The topic of this post is something else that happened to me for the first time ever. In the group of 20 or so randomly selected employees, I was the most senior employee (in terms of service in the company, not age) by some five years (15 total in the company) over the next longest serving employee. That was very weird, especially since I sat in the middle of a group of 20-somethings who averaged about 1.5 years with the company. We have a lot of really long-term employees in the 20, 25 and even 30 years range, so it’s unusual for me at 15 to be the most senior in any given group of staff.
I feel pretty good about my 15 years here. I’ve learned a lot, worked with some really smart people and good clients, made decent money, and gotten to do some interesting work. I also have a good group at the moment, with some hard working and dedicated guys.
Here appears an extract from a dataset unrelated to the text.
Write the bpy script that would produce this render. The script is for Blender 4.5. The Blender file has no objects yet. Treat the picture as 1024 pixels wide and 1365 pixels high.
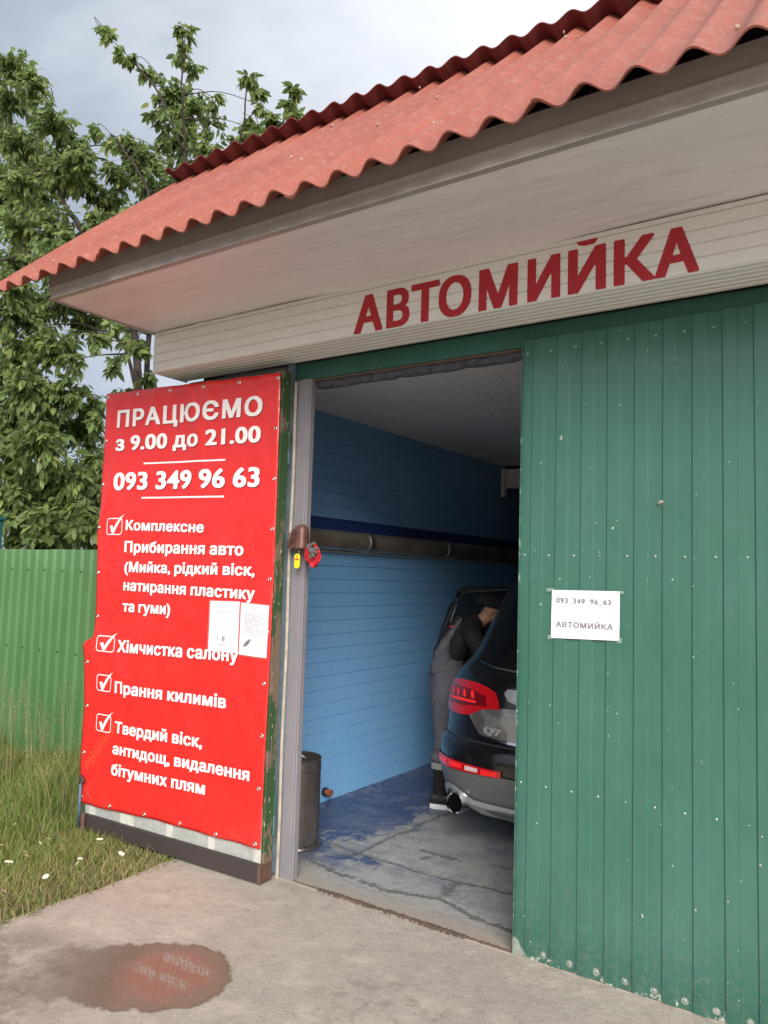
import bpy, bmesh, math, random, json
import numpy as np
from mathutils import Vector, Matrix, Euler
from mathutils.geometry import tessellate_polygon

SC = bpy.context.scene
COL = SC.collection
R = math.radians
random.seed(7)
RNG = np.random.default_rng(11)

# ------------------------------------------------------------------ camera
cam = bpy.data.cameras.new('camera')
cam.sensor_fit = 'VERTICAL'; cam.sensor_height = 24.0
cam.lens = 24.0 * 1030.17 / 1365.0
cam.clip_start = 0.05; cam.clip_end = 800
co = bpy.data.objects.new('camera', cam); COL.objects.link(co)
_r = Vector((0.82709965, 0.5612435, 0.03019759)); _u = Vector((0.02026065, -0.08346391, 0.99630481)); _f = Vector((-0.56169001, 0.82343154, 0.08040413))
mw = Matrix((( _r.x, _u.x, -_f.x, 1.457149), (_r.y, _u.y, -_f.y, -3.278382), (_r.z, _u.z, -_f.z, 1.65), (0, 0, 0, 1)))
co.matrix_world = mw
SC.camera = co

# ------------------------------------------------------------------ light
SUN_EL, SUN_AZ = 30.0, 142.0          # azimuth measured clockwise from +Y
world = bpy.data.worlds.new('World'); SC.world = world; world.use_nodes = True
wt = world.node_tree; wn = wt.nodes; wl = wt.links; wn.clear()
w_out = wn.new('ShaderNodeOutputWorld'); w_bg = wn.new('ShaderNodeBackground')
w_bg.inputs['Strength'].default_value = 0.10
sky = wn.new('ShaderNodeTexSky'); sky.sky_type = 'NISHITA'; sky.sun_disc = False
sky.sun_elevation = R(SUN_EL); sky.sun_rotation = R(SUN_AZ); sky.dust_density = 2.5
tc = wn.new('ShaderNodeTexCoord')
sep = wn.new('ShaderNodeSeparateXYZ'); wl.new(tc.outputs['Generated'], sep.inputs[0])
# project the direction on to a flat cloud layer
mx = wn.new('ShaderNodeMath'); mx.operation = 'ADD'; mx.inputs[1].default_value = 0.35; wl.new(sep.outputs['Z'], mx.inputs[0])
mxm = wn.new('ShaderNodeMath'); mxm.operation = 'MAXIMUM'; mxm.inputs[1].default_value = 0.12; wl.new(mx.outputs[0], mxm.inputs[0])
dv = wn.new('ShaderNodeVectorMath'); dv.operation = 'SCALE'
inv = wn.new('ShaderNodeMath'); inv.operation = 'DIVIDE'; inv.inputs[0].default_value = 1.0; wl.new(mxm.outputs[0], inv.inputs[1])
wl.new(tc.outputs['Generated'], dv.inputs[0]); wl.new(inv.outputs[0], dv.inputs['Scale'])
mp = wn.new('ShaderNodeMapping'); mp.inputs['Location'].default_value = (0.9, 2.2, 0.0); wl.new(dv.outputs[0], mp.inputs[0])
nz = wn.new('ShaderNodeTexNoise'); nz.inputs['Scale'].default_value = 1.25; nz.inputs['Detail'].default_value = 7; nz.inputs['Roughness'].default_value = 0.58
nz.inputs['Distortion'].default_value = 0.25
wl.new(mp.outputs[0], nz.inputs['Vector'])
dt = wn.new('ShaderNodeVectorMath'); dt.operation = 'DOT_PRODUCT'; dt.inputs[1].default_value = (0.95, 0.25, 0.0); wl.new(tc.outputs['Generated'], dt.inputs[0])
ad = wn.new('ShaderNodeMath'); ad.operation = 'MULTIPLY_ADD'; ad.inputs[1].default_value = 0.75; wl.new(dt.outputs['Value'], ad.inputs[0]); wl.new(nz.outputs['Fac'], ad.inputs[2])
rp = wn.new('ShaderNodeValToRGB'); wl.new(ad.outputs[0], rp.inputs[0])
e = rp.color_ramp.elements
e[0].position = 0.0; e[0].color = (2.75, 3.1, 3.6, 1)
e[1].position = 0.36; e[1].color = (6.7, 6.85, 7.1, 1)
x = e.new(0.07); x.color = (3.35, 3.65, 4.15, 1)
x = e.new(0.22); x.color = (5.1, 5.35, 5.75, 1)
mixw = wn.new('ShaderNodeMixRGB'); mixw.inputs[0].default_value = 0.86
wl.new(sky.outputs[0], mixw.inputs[1]); wl.new(rp.outputs[0], mixw.inputs[2])
wl.new(mixw.outputs[0], w_bg.inputs['Color']); wl.new(w_bg.outputs[0], w_out.inputs[0])

sun = bpy.data.lights.new('sun', 'SUN'); sun.energy = 2.9; sun.angle = R(34); sun.color = (1.0, 0.95, 0.88)
so = bpy.data.objects.new('sun', sun); COL.objects.link(so)
az, el = R(SUN_AZ), R(SUN_EL)
sd = Vector((math.sin(az) * math.cos(el), math.cos(az) * math.cos(el), math.sin(el)))
so.rotation_euler = sd.to_track_quat('Z', 'Y').to_euler(); so.location = (0, -6, 8)

SC.view_settings.view_transform = 'Standard'; SC.view_settings.look = 'None'
SC.view_settings.exposure = 0.78; SC.view_settings.gamma = 1.0
try: SC.view_settings.use_curve_mapping = False
except Exception: pass
SC.cycles.max_bounces = 10; SC.cycles.diffuse_bounces = 6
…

So far so good.
2007-12-10
We have a company that’s full of engineers. Not software engineers,but civil and structural and mechanical and electrical and automation engineers. It’s not a technically un-savvy company by any means. However, in my experience, engineers tend to be extremely focussed in their technical acumen and (sometimes) surprisingly ignorant in other technical areas, especially information technology. There are some notable exceptions in our company, especially among automation engineers, transportation engineers and GIS people. In fact, transportation engineers, as a group, were the first really computerized engineering discipline back in the day before there were computers on every desk, just because of the nature of their work designing highways.
That said, I was surprised and pleased to receive my first request for a corporate internally facing blog from an end user today. I think most of our staff don’t know what a blog is, much less actually knowingly read any, and much much less want to write one. I guess I’m off to work preparing my first internal WordPress server. We’ll probably need some kind of internal image and file host for it too.